Dataset entries:
+ + + +

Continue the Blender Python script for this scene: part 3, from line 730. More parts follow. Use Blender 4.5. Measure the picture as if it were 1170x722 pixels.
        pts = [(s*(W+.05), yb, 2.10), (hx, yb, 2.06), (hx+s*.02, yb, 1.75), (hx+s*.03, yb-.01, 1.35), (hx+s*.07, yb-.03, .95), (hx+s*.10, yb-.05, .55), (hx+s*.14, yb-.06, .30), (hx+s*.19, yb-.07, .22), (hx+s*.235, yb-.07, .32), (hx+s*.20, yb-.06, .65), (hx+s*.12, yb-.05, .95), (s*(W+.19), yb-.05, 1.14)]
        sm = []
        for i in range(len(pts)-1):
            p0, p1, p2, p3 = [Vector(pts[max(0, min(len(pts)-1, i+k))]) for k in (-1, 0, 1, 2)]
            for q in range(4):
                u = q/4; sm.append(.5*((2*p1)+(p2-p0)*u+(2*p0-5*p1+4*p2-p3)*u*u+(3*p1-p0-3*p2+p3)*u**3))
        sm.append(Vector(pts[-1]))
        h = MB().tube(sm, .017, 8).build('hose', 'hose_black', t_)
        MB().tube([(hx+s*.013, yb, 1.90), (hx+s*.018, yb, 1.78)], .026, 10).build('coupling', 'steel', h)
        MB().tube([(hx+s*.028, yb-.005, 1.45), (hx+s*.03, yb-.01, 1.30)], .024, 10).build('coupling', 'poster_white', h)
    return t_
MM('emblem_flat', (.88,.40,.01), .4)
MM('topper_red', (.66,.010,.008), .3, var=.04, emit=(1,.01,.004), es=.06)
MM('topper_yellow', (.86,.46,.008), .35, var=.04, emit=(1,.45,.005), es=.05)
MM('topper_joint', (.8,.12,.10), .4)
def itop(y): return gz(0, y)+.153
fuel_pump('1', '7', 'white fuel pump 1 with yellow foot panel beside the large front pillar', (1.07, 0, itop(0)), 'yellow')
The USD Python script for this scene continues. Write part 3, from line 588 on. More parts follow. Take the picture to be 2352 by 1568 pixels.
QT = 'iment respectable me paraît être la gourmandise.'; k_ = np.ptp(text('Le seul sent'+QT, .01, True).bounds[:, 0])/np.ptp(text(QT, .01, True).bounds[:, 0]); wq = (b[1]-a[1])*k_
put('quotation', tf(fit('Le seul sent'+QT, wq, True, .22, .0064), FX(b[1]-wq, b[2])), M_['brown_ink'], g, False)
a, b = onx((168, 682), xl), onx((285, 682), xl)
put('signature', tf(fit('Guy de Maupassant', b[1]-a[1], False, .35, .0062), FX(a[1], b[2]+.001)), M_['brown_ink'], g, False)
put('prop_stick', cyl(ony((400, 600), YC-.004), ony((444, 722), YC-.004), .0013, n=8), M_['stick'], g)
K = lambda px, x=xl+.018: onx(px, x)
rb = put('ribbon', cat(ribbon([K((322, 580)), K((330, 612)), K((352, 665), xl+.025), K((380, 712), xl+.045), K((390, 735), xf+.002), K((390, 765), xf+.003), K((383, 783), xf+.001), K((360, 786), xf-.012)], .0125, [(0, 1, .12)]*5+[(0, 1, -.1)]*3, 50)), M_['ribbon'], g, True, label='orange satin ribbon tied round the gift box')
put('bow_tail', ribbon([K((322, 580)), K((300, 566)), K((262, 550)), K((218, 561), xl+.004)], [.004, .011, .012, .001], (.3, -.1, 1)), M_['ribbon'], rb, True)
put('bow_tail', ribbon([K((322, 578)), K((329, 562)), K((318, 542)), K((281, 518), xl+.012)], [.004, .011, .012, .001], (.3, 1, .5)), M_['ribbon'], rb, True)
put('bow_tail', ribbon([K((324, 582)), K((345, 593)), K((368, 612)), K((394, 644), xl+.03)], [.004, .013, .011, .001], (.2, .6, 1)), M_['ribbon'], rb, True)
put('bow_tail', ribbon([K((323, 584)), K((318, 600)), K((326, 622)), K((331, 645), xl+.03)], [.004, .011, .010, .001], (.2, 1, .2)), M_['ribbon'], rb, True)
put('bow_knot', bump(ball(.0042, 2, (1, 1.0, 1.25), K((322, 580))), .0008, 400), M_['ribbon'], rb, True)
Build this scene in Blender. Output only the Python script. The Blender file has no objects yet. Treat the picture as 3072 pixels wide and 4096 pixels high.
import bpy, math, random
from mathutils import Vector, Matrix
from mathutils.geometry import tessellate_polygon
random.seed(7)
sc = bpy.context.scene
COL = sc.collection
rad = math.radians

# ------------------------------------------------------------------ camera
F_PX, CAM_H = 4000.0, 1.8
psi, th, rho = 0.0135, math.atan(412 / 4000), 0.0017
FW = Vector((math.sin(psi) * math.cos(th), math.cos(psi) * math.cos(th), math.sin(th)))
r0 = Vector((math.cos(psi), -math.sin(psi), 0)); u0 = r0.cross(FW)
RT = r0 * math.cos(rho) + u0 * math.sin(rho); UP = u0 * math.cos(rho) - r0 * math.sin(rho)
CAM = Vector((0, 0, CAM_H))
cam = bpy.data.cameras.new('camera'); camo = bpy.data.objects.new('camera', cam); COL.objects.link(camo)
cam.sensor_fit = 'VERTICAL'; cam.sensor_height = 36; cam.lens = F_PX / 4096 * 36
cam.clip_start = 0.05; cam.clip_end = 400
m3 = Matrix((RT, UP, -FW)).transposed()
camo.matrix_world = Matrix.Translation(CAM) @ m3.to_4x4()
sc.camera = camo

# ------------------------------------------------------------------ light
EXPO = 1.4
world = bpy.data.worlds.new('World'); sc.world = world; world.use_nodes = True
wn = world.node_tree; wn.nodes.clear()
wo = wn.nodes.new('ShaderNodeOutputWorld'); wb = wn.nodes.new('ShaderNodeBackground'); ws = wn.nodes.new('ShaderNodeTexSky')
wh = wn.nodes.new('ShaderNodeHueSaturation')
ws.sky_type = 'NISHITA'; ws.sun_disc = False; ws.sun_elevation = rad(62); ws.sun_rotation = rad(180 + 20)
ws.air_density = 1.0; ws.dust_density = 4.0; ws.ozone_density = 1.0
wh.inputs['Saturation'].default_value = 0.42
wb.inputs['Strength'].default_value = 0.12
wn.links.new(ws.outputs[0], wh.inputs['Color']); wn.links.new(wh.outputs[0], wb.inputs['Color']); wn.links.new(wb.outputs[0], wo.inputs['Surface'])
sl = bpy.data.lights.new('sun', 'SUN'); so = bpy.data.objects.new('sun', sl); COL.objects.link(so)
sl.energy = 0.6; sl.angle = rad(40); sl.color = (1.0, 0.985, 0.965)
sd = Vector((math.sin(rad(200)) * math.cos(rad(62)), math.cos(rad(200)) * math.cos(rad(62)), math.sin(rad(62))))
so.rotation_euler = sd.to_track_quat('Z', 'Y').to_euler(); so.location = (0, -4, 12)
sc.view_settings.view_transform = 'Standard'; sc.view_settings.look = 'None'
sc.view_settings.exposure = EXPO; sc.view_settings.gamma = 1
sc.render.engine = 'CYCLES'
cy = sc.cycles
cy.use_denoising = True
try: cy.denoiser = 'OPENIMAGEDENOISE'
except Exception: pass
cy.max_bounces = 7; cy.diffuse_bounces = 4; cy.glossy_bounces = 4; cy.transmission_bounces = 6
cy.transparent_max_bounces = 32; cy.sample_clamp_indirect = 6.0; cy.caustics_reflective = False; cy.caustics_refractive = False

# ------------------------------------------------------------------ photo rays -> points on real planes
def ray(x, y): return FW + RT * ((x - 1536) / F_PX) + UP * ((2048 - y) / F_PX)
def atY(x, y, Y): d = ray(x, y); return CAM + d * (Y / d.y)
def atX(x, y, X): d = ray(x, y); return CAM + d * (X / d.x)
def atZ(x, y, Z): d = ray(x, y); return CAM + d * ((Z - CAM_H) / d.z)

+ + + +

Set task: Return all of the data exactly as it reads.

Complete answer:
Continue the Blender Python script for this scene: part 3, from line 730. More parts follow. Use Blender 4.5. Measure the picture as if it were 1170x722 pixels.
        pts = [(s*(W+.05), yb, 2.10), (hx, yb, 2.06), (hx+s*.02, yb, 1.75), (hx+s*.03, yb-.01, 1.35), (hx+s*.07, yb-.03, .95), (hx+s*.10, yb-.05, .55), (hx+s*.14, yb-.06, .30), (hx+s*.19, yb-.07, .22), (hx+s*.235, yb-.07, .32), (hx+s*.20, yb-.06, .65), (hx+s*.12, yb-.05, .95), (s*(W+.19), yb-.05, 1.14)]
        sm = []
        for i in range(len(pts)-1):
            p0, p1, p2, p3 = [Vector(pts[max(0, min(len(pts)-1, i+k))]) for k in (-1, 0, 1, 2)]
            for q in range(4):
                u = q/4; sm.append(.5*((2*p1)+(p2-p0)*u+(2*p0-5*p1+4*p2-p3)*u*u+(3*p1-p0-3*p2+p3)*u**3))
        sm.append(Vector(pts[-1]))
        h = MB().tube(sm, .017, 8).build('hose', 'hose_black', t_)
        MB().tube([(hx+s*.013, yb, 1.90), (hx+s*.018, yb, 1.78)], .026, 10).build('coupling', 'steel', h)
        MB().tube([(hx+s*.028, yb-.005, 1.45), (hx+s*.03, yb-.01, 1.30)], .024, 10).build('coupling', 'poster_white', h)
    return t_
MM('emblem_flat', (.88,.40,.01), .4)
MM('topper_red', (.66,.010,.008), .3, var=.04, emit=(1,.01,.004), es=.06)
MM('topper_yellow', (.86,.46,.008), .35, var=.04, emit=(1,.45,.005), es=.05)
MM('topper_joint', (.8,.12,.10), .4)
def itop(y): return gz(0, y)+.153
fuel_pump('1', '7', 'white fuel pump 1 with yellow foot panel beside the large front pillar', (1.07, 0, itop(0)), 'yellow')
The USD Python script for this scene continues. Write part 3, from line 588 on. More parts follow. Take the picture to be 2352 by 1568 pixels.
QT = 'iment respectable me paraît être la gourmandise.'; k_ = np.ptp(text('Le seul sent'+QT, .01, True).bounds[:, 0])/np.ptp(text(QT, .01, True).bounds[:, 0]); wq = (b[1]-a[1])*k_
put('quotation', tf(fit('Le seul sent'+QT, wq, True, .22, .0064), FX(b[1]-wq, b[2])), M_['brown_ink'], g, False)
a, b = onx((168, 682), xl), onx((285, 682), xl)
put('signature', tf(fit('Guy de Maupassant', b[1]-a[1], False, .35, .0062), FX(a[1], b[2]+.001)), M_['brown_ink'], g, False)
put('prop_stick', cyl(ony((400, 600), YC-.004), ony((444, 722), YC-.004), .0013, n=8), M_['stick'], g)
K = lambda px, x=xl+.018: onx(px, x)
rb = put('ribbon', cat(ribbon([K((322, 580)), K((330, 612)), K((352, 665), xl+.025), K((380, 712), xl+.045), K((390, 735), xf+.002), K((390, 765), xf+.003), K((383, 783), xf+.001), K((360, 786), xf-.012)], .0125, [(0, 1, .12)]*5+[(0, 1, -.1)]*3, 50)), M_['ribbon'], g, True, label='orange satin ribbon tied round the gift box')
put('bow_tail', ribbon([K((322, 580)), K((300, 566)), K((262, 550)), K((218, 561), xl+.004)], [.004, .011, .012, .001], (.3, -.1, 1)), M_['ribbon'], rb, True)
put('bow_tail', ribbon([K((322, 578)), K((329, 562)), K((318, 542)), K((281, 518), xl+.012)], [.004, .011, .012, .001], (.3, 1, .5)), M_['ribbon'], rb, True)
put('bow_tail', ribbon([K((324, 582)), K((345, 593)), K((368, 612)), K((394, 644), xl+.03)], [.004, .013, .011, .001], (.2, .6, 1)), M_['ribbon'], rb, True)
put('bow_tail', ribbon([K((323, 584)), K((318, 600)), K((326, 622)), K((331, 645), xl+.03)], [.004, .011, .010, .001], (.2, 1, .2)), M_['ribbon'], rb, True)
put('bow_knot', bump(ball(.0042, 2, (1, 1.0, 1.25), K((322, 580))), .0008, 400), M_['ribbon'], rb, True)
Build this scene in Blender. Output only the Python script. The Blender file has no objects yet. Treat the picture as 3072 pixels wide and 4096 pixels high.
import bpy, math, random
from mathutils import Vector, Matrix
from mathutils.geometry import tessellate_polygon
random.seed(7)
sc = bpy.context.scene
COL = sc.collection
rad = math.radians

# ------------------------------------------------------------------ camera
F_PX, CAM_H = 4000.0, 1.8
psi, th, rho = 0.0135, math.atan(412 / 4000), 0.0017
FW = Vector((math.sin(psi) * math.cos(th), math.cos(psi) * math.cos(th), math.sin(th)))
r0 = Vector((math.cos(psi), -math.sin(psi), 0)); u0 = r0.cross(FW)
RT = r0 * math.cos(rho) + u0 * math.sin(rho); UP = u0 * math.cos(rho) - r0 * math.sin(rho)
CAM = Vector((0, 0, CAM_H))
cam = bpy.data.cameras.new('camera'); camo = bpy.data.objects.new('camera', cam); COL.objects.link(camo)
cam.sensor_fit = 'VERTICAL'; cam.sensor_height = 36; cam.lens = F_PX / 4096 * 36
cam.clip_start = 0.05; cam.clip_end = 400
m3 = Matrix((RT, UP, -FW)).transposed()
camo.matrix_world = Matrix.Translation(CAM) @ m3.to_4x4()
sc.camera = camo

# ------------------------------------------------------------------ light
EXPO = 1.4
world = bpy.data.worlds.new('World'); sc.world = world; world.use_nodes = True
wn = world.node_tree; wn.nodes.clear()
wo = wn.nodes.new('ShaderNodeOutputWorld'); wb = wn.nodes.new('ShaderNodeBackground'); ws = wn.nodes.new('ShaderNodeTexSky')
wh = wn.nodes.new('ShaderNodeHueSaturation')
ws.sky_type = 'NISHITA'; ws.sun_disc = False; ws.sun_elevation = rad(62); ws.sun_rotation = rad(180 + 20)
ws.air_density = 1.0; ws.dust_density = 4.0; ws.ozone_density = 1.0
wh.inputs['Saturation'].default_value = 0.42
wb.inputs['Strength'].default_value = 0.12
wn.links.new(ws.outputs[0], wh.inputs['Color']); wn.links.new(wh.outputs[0], wb.inputs['Color']); wn.links.new(wb.outputs[0], wo.inputs['Surface'])
sl = bpy.data.lights.new('sun', 'SUN'); so = bpy.data.objects.new('sun', sl); COL.objects.link(so)
sl.energy = 0.6; sl.angle = rad(40); sl.color = (1.0, 0.985, 0.965)
sd = Vector((math.sin(rad(200)) * math.cos(rad(62)), math.cos(rad(200)) * math.cos(rad(62)), math.sin(rad(62))))
so.rotation_euler = sd.to_track_quat('Z', 'Y').to_euler(); so.location = (0, -4, 12)
sc.view_settings.view_transform = 'Standard'; sc.view_settings.look = 'None'
sc.view_settings.exposure = EXPO; sc.view_settings.gamma = 1
sc.render.engine = 'CYCLES'
cy = sc.cycles
cy.use_denoising = True
try: cy.denoiser = 'OPENIMAGEDENOISE'
except Exception: pass
cy.max_bounces = 7; cy.diffuse_bounces = 4; cy.glossy_bounces = 4; cy.transmission_bounces = 6
cy.transparent_max_bounces = 32; cy.sample_clamp_indirect = 6.0; cy.caustics_reflective = False; cy.caustics_refractive = False

# ------------------------------------------------------------------ photo rays -> points on real planes
def ray(x, y): return FW + RT * ((x - 1536) / F_PX) + UP * ((2048 - y) / F_PX)
def atY(x, y, Y): d = ray(x, y); return CAM + d * (Y / d.y)
def atX(x, y, X): d = ray(x, y); return CAM + d * (X / d.x)
def atZ(x, y, Z): d = ray(x, y); return CAM + d * ((Z - CAM_H) / d.z)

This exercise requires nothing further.